In Libia la vittoria dei liberali segna la prima ‘buona nuova’ dalle rivolte arabe
10 Luglio 2012
Ottime notizie da Tripoli. Già, in base a talune indiscrezioni, le prime elezioni libere del ‘post-Gheddafi’ – volte ad eleggere l’assemblea costituente – avrebbero premiato il fronte liberale dell’’Alleanza delle forze nazionali’ (Tahalouf al-quwwa al-wataniyya), guidato dall’ex primo ministro ad interim del governo transitorio Mahmud Jibril. Il già premier avrebbe così sconfitto il fronte islamista di ‘Giustizia e sviluppo’ (Hizb al-adala wal-bina), l’ala partitica della Fratellanza musulmana, nonostante alcuni eminenti esponenti di tale cartello elettorale avessero addirittura predetto, nei giorni scorsi, la conquista del 60% dei seggi dell’assemblea.
I chiari di luna, tuttavia, non erano affatto dei migliori. Anzi. Analizzando il trend delle ultime consultazioni nord-africane, non era per nulla peregrino immaginarsi un’ulteriore affermazione del fronte islamico. Non da ultimo, in questo senso, occorre rammentare il caso egiziano, più volte preso in esame da questo Quotidiano, con la vittoria – neanche troppo a sorpresa – alle elezioni presidenziali del candidato di ‘Giustizia e Libertà’, Mohamed Morsi.
La Libia, invece, sembra aver intrapreso tutt’altra direzione. Vero, stiamo parlando ancora di indiscrezioni, di rilevazioni non ufficiali. Ed è la cautela, quindi, a regnare sovrana in casa Jibril. I risultati definitivi, infatti, non si avranno prima di alcuni giorni, sebbene i rumors circolati in queste ore abbiano già indotto ‘Giustizia e sviluppo’ ad ammettere la sconfitta.
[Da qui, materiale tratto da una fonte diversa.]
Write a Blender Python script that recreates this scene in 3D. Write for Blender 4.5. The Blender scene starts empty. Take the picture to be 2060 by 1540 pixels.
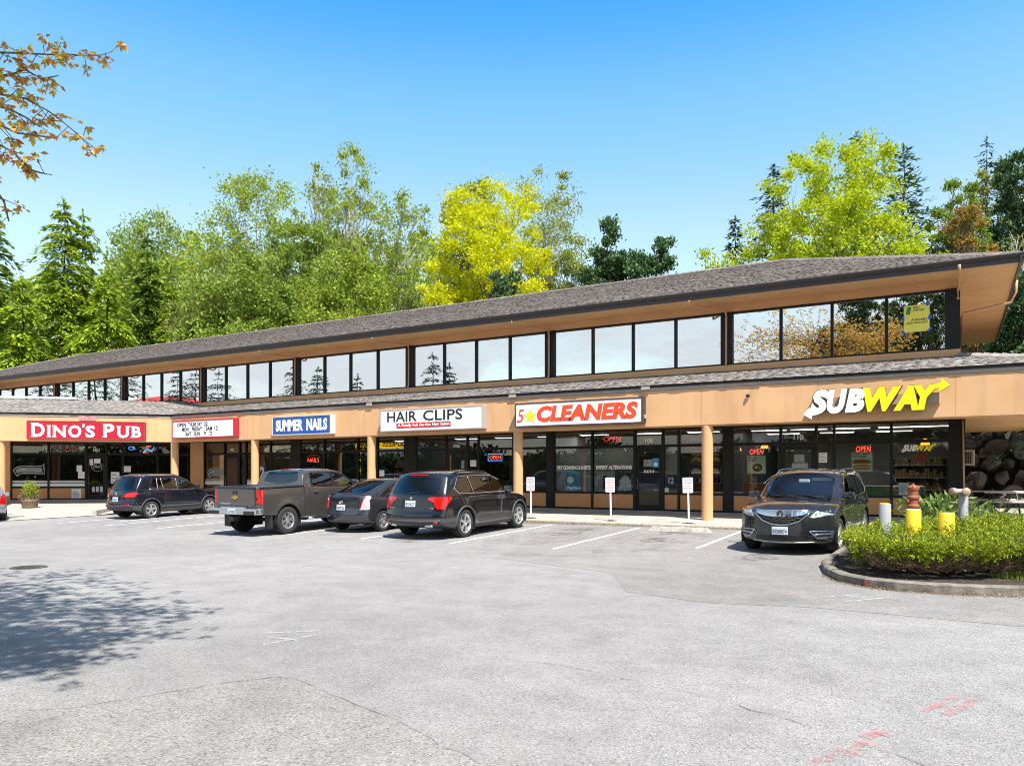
import bpy, bmesh, math, random
import numpy as np
from mathutils import Vector, Matrix
random.seed(7)
RNG = np.random.default_rng(11)
R = math.radians
SC = bpy.context.scene
COL = SC.collection

# ------------------------------------------------------------------ camera
F_PX = 1530.0                      # focal length in pixels of the 2060 px wide photograph
CAM_Z = 1.72
CAM_Y = -26.9                      # the shop front is the plane y = 0, x runs along it
YAW = R(30.24)
cam_data = bpy.data.cameras.new('camera')
cam_data.sensor_fit = 'HORIZONTAL'
cam_data.sensor_width = 36.0
cam_data.lens = 36.0 * F_PX / 2060.0
cam_data.shift_y = (951 - 770) / 2060.0
cam_data.clip_start = 0.05
cam_data.clip_end = 3000
cam = bpy.data.objects.new('camera', cam_data)
COL.objects.link(cam)
cam.location = (0, CAM_Y, CAM_Z)
cam.rotation_euler = (R(90), 0, YAW)
SC.camera = cam

# ------------------------------------------------------------------ light
SUN_EL, SUN_AZ = R(58), R(54)      # azimuth from the outward normal of the shop front towards +x
SUN = Vector((math.sin(SUN_AZ) * math.cos(SUN_EL), -math.cos(SUN_AZ) * math.cos(SUN_EL), math.sin(SUN_EL)))
sd = bpy.data.lights.new('sun', 'SUN')
sd.energy = 4.9
sd.angle = R(0.5)
sd.color = (1.0, 0.955, 0.89)
sun = bpy.data.objects.new('sun', sd)
COL.objects.link(sun)
sun.rotation_euler = SUN.to_track_quat('Z', 'Y').to_euler()
sun.location = (20, -20, 40)

world = bpy.data.worlds.new('World')
SC.world = world
world.use_nodes = True
wn, wl = world.node_tree.nodes, world.node_tree.links
wn.clear()
w_out = wn.new('ShaderNodeOutputWorld')
w_bg = wn.new('ShaderNodeBackground')
w_sky = wn.new('ShaderNodeTexSky')
w_sky.sky_type = 'NISHITA'
w_sky.sun_disc = False
w_sky.sun_elevation = SUN_EL
w_sky.sun_rotation = R(180 - 54)
w_sky.air_density = 1.0
w_sky.dust_density = 0.35
w_sky.ozone_density = 1.0
w_hs = wn.new('ShaderNodeHueSaturation')
w_hs.inputs['Saturation'].default_value = 1.12
w_hs.inputs['Value'].default_value = 1.0
w_bg.inputs['Strength'].default_value = 0.125
wl.new(w_sky.outputs[0], w_hs.inputs['Color'])
w_hz = wn.new('ShaderNodeValToRGB')       # clear spring sky: pale at the horizon, azure above, unseen zenith greyed and dimmed to set the ambient
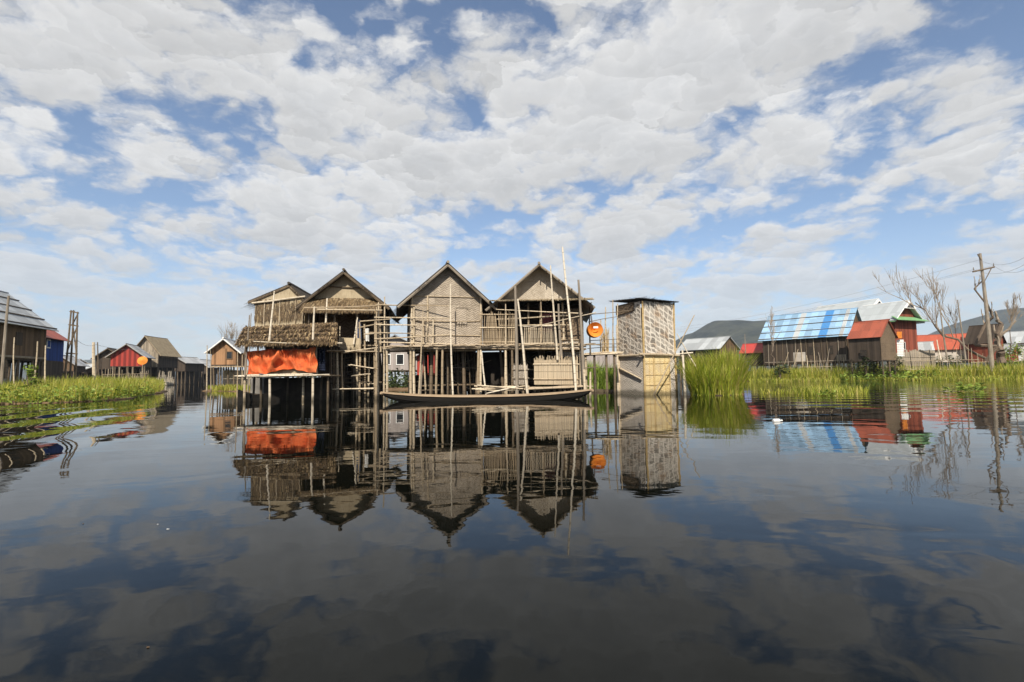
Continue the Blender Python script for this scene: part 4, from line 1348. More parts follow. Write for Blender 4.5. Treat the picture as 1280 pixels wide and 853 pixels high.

Ma cosa ha determinato la (ancora non certa, repetita iuvant) vittoria dell’alleanza liberale? Anzitutto, l’appartenenza di Jibril alla tribù libica più importante, la Warfalla. In secondo luogo, una condivisibile chiave di lettura è data dalla consapevolezza del popolo libico di volersi affidare a chi, nel corso di questo lungo e duro periodo ‘post-gheddafiano’, ha dimostrato di saper mantenere la bussola. Pur con una guerra civile in atto; pur con un inquietante vuoto politico causato dalla caduta e dal seguente regicidio del Raìs.
D’ufficiale, almeno finora, è il dato relativo all’affluenza: secondo quanto rivelato dalla Commissione elettorale, esso s’attesterebbe attorno al 60% (1.6 milioni su 2.8 degli aventi diritto). Un buon dato, frutto di un Paese da oltre 40 anni privo d’ogni genere di consultazione elettorale e di una tornata vissuta alla stregua di una festa: cortei spontanei per le strade e testimonianze fotografiche di un giorno storico per l’a dir poco embrionale democrazia libica hanno caratterizzato la due giorni del voto.
Tutto bene madama la marchesa, dunque? Non proprio. L’assemblea costituente in fieri, infatti, dovrà vedersela con altre importanti questioni di carattere politico: dei 200 seggi in palio, 120 verranno riservati ai candidati indipendenti, allo scopo di permettere alle comunità locali di essere rappresentate. Solo i restanti 80, invece, andranno alle forze politiche presentatesi. Ciò, evidentemente, potrebbe provocare un problema d’eterogeneità all’interno dell’assemblea. Ma v’è di più: in una Libia ‘somalizzata’ (ci si perdoni il neologismo, ndr), diverrà necessario affrontare il tema del rapporto – calato nel contesto libico – tra centro e periferia. In altre parole, dovrà affrontarsi l’annosa ed eterna dicotomia tra governo centrale e riconoscimento dell’autorità delle tribù locali.
Per tali motivi, basterà la caratura istituzionale (ed internazionale) di Jibril (comunque non eleggibile, ndr) ad assicurare un buon compromesso? Vedremo. Per ora tiriamo un sospiro di sollievo: dopo le affermazioni in Tunisia ed Egitto, la Fratellanza – almeno in Libia – pare non aver sfondato.